Problem
Restate each entry word for word, leaving nothing out.

-------------------------

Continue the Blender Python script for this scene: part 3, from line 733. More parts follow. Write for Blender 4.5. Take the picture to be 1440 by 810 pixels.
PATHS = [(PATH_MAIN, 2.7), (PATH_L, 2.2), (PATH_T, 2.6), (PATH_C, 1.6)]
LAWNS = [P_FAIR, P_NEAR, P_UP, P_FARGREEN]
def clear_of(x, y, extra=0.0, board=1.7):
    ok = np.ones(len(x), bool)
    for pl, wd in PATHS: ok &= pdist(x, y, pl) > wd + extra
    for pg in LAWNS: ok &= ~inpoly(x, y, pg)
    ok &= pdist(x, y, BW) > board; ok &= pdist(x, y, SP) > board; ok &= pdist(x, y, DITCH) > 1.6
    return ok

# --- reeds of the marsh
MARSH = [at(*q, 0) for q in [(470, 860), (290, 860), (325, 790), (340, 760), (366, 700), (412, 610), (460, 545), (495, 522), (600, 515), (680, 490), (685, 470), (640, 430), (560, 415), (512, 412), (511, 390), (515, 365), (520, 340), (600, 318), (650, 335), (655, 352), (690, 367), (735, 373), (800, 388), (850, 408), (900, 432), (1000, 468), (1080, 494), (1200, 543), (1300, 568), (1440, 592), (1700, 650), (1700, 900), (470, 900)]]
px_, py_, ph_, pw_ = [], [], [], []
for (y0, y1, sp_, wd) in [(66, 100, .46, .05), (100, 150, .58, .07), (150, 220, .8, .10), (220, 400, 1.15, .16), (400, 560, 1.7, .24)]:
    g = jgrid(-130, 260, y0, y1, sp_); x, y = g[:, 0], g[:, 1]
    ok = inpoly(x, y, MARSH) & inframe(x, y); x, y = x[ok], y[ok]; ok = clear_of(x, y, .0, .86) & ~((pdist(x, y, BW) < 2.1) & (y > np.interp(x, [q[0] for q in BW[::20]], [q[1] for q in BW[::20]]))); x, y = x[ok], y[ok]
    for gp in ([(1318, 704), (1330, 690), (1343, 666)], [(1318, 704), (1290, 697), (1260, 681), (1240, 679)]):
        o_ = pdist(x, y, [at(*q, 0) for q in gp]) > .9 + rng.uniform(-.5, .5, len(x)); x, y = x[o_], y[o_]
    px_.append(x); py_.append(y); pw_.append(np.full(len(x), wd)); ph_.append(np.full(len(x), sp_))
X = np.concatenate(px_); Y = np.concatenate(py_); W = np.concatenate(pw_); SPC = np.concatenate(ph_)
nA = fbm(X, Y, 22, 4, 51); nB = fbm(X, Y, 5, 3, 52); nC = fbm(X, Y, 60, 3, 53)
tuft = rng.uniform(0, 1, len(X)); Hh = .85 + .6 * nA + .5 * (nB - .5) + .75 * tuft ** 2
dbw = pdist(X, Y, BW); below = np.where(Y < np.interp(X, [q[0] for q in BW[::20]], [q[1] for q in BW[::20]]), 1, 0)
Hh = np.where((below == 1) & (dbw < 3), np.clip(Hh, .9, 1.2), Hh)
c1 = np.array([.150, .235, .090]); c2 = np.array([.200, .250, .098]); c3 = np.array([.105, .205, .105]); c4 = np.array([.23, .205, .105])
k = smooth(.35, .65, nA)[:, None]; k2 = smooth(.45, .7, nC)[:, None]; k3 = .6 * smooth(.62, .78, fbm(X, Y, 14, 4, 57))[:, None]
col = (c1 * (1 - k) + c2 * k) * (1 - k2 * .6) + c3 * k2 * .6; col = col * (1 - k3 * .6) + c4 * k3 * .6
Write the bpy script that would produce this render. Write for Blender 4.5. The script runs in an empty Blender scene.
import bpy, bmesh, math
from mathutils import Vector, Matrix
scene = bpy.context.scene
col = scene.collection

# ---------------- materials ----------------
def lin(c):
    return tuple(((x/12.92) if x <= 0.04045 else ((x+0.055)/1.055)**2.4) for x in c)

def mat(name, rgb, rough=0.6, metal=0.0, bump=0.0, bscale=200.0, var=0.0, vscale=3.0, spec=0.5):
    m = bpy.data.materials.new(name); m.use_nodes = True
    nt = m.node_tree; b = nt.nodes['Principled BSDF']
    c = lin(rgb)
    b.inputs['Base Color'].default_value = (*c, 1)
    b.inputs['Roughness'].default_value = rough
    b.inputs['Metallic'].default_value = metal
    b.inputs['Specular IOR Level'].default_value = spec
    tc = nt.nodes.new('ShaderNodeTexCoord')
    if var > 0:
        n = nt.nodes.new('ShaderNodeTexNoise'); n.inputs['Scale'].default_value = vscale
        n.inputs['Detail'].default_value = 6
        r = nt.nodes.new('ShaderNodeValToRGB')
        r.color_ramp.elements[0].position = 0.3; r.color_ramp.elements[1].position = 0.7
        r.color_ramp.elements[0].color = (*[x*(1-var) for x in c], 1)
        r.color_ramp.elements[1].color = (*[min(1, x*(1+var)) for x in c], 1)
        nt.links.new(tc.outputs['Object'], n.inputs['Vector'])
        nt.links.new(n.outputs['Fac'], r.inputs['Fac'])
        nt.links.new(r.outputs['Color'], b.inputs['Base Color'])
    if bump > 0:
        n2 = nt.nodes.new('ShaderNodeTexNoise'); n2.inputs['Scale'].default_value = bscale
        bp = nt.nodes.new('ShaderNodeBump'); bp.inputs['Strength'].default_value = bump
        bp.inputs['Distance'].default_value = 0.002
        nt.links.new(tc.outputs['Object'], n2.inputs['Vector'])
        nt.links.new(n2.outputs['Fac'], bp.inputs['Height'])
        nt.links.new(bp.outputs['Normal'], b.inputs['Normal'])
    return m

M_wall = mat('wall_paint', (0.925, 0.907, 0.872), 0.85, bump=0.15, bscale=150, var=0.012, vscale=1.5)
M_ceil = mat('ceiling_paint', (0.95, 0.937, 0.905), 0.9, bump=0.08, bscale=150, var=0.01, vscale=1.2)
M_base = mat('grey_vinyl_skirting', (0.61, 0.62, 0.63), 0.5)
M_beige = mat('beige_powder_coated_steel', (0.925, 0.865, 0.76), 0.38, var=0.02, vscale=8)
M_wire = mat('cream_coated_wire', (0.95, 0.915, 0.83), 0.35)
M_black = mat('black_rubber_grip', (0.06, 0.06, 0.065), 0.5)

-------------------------

Answer below
Continue the Blender Python script for this scene: part 3, from line 733. More parts follow. Write for Blender 4.5. Take the picture to be 1440 by 810 pixels.
PATHS = [(PATH_MAIN, 2.7), (PATH_L, 2.2), (PATH_T, 2.6), (PATH_C, 1.6)]
LAWNS = [P_FAIR, P_NEAR, P_UP, P_FARGREEN]
def clear_of(x, y, extra=0.0, board=1.7):
    ok = np.ones(len(x), bool)
    for pl, wd in PATHS: ok &= pdist(x, y, pl) > wd + extra
    for pg in LAWNS: ok &= ~inpoly(x, y, pg)
    ok &= pdist(x, y, BW) > board; ok &= pdist(x, y, SP) > board; ok &= pdist(x, y, DITCH) > 1.6
    return ok

# --- reeds of the marsh
MARSH = [at(*q, 0) for q in [(470, 860), (290, 860), (325, 790), (340, 760), (366, 700), (412, 610), (460, 545), (495, 522), (600, 515), (680, 490), (685, 470), (640, 430), (560, 415), (512, 412), (511, 390), (515, 365), (520, 340), (600, 318), (650, 335), (655, 352), (690, 367), (735, 373), (800, 388), (850, 408), (900, 432), (1000, 468), (1080, 494), (1200, 543), (1300, 568), (1440, 592), (1700, 650), (1700, 900), (470, 900)]]
px_, py_, ph_, pw_ = [], [], [], []
for (y0, y1, sp_, wd) in [(66, 100, .46, .05), (100, 150, .58, .07), (150, 220, .8, .10), (220, 400, 1.15, .16), (400, 560, 1.7, .24)]:
    g = jgrid(-130, 260, y0, y1, sp_); x, y = g[:, 0], g[:, 1]
    ok = inpoly(x, y, MARSH) & inframe(x, y); x, y = x[ok], y[ok]; ok = clear_of(x, y, .0, .86) & ~((pdist(x, y, BW) < 2.1) & (y > np.interp(x, [q[0] for q in BW[::20]], [q[1] for q in BW[::20]]))); x, y = x[ok], y[ok]
    for gp in ([(1318, 704), (1330, 690), (1343, 666)], [(1318, 704), (1290, 697), (1260, 681), (1240, 679)]):
        o_ = pdist(x, y, [at(*q, 0) for q in gp]) > .9 + rng.uniform(-.5, .5, len(x)); x, y = x[o_], y[o_]
    px_.append(x); py_.append(y); pw_.append(np.full(len(x), wd)); ph_.append(np.full(len(x), sp_))
X = np.concatenate(px_); Y = np.concatenate(py_); W = np.concatenate(pw_); SPC = np.concatenate(ph_)
nA = fbm(X, Y, 22, 4, 51); nB = fbm(X, Y, 5, 3, 52); nC = fbm(X, Y, 60, 3, 53)
tuft = rng.uniform(0, 1, len(X)); Hh = .85 + .6 * nA + .5 * (nB - .5) + .75 * tuft ** 2
dbw = pdist(X, Y, BW); below = np.where(Y < np.interp(X, [q[0] for q in BW[::20]], [q[1] for q in BW[::20]]), 1, 0)
Hh = np.where((below == 1) & (dbw < 3), np.clip(Hh, .9, 1.2), Hh)
c1 = np.array([.150, .235, .090]); c2 = np.array([.200, .250, .098]); c3 = np.array([.105, .205, .105]); c4 = np.array([.23, .205, .105])
k = smooth(.35, .65, nA)[:, None]; k2 = smooth(.45, .7, nC)[:, None]; k3 = .6 * smooth(.62, .78, fbm(X, Y, 14, 4, 57))[:, None]
col = (c1 * (1 - k) + c2 * k) * (1 - k2 * .6) + c3 * k2 * .6; col = col * (1 - k3 * .6) + c4 * k3 * .6
Write the bpy script that would produce this render. Write for Blender 4.5. The script runs in an empty Blender scene.
import bpy, bmesh, math
from mathutils import Vector, Matrix
scene = bpy.context.scene
col = scene.collection

# ---------------- materials ----------------
def lin(c):
    return tuple(((x/12.92) if x <= 0.04045 else ((x+0.055)/1.055)**2.4) for x in c)

def mat(name, rgb, rough=0.6, metal=0.0, bump=0.0, bscale=200.0, var=0.0, vscale=3.0, spec=0.5):
    m = bpy.data.materials.new(name); m.use_nodes = True
    nt = m.node_tree; b = nt.nodes['Principled BSDF']
    c = lin(rgb)
    b.inputs['Base Color'].default_value = (*c, 1)
    b.inputs['Roughness'].default_value = rough
    b.inputs['Metallic'].default_value = metal
    b.inputs['Specular IOR Level'].default_value = spec
    tc = nt.nodes.new('ShaderNodeTexCoord')
    if var > 0:
        n = nt.nodes.new('ShaderNodeTexNoise'); n.inputs['Scale'].default_value = vscale
        n.inputs['Detail'].default_value = 6
        r = nt.nodes.new('ShaderNodeValToRGB')
        r.color_ramp.elements[0].position = 0.3; r.color_ramp.elements[1].position = 0.7
        r.color_ramp.elements[0].color = (*[x*(1-var) for x in c], 1)
        r.color_ramp.elements[1].color = (*[min(1, x*(1+var)) for x in c], 1)
        nt.links.new(tc.outputs['Object'], n.inputs['Vector'])
        nt.links.new(n.outputs['Fac'], r.inputs['Fac'])
        nt.links.new(r.outputs['Color'], b.inputs['Base Color'])
    if bump > 0:
        n2 = nt.nodes.new('ShaderNodeTexNoise'); n2.inputs['Scale'].default_value = bscale
        bp = nt.nodes.new('ShaderNodeBump'); bp.inputs['Strength'].default_value = bump
        bp.inputs['Distance'].default_value = 0.002
        nt.links.new(tc.outputs['Object'], n2.inputs['Vector'])
        nt.links.new(n2.outputs['Fac'], bp.inputs['Height'])
        nt.links.new(bp.outputs['Normal'], b.inputs['Normal'])
    return m

M_wall = mat('wall_paint', (0.925, 0.907, 0.872), 0.85, bump=0.15, bscale=150, var=0.012, vscale=1.5)
M_ceil = mat('ceiling_paint', (0.95, 0.937, 0.905), 0.9, bump=0.08, bscale=150, var=0.01, vscale=1.2)
M_base = mat('grey_vinyl_skirting', (0.61, 0.62, 0.63), 0.5)
M_beige = mat('beige_powder_coated_steel', (0.925, 0.865, 0.76), 0.38, var=0.02, vscale=8)
M_wire = mat('cream_coated_wire', (0.95, 0.915, 0.83), 0.35)
M_black = mat('black_rubber_grip', (0.06, 0.06, 0.065), 0.5)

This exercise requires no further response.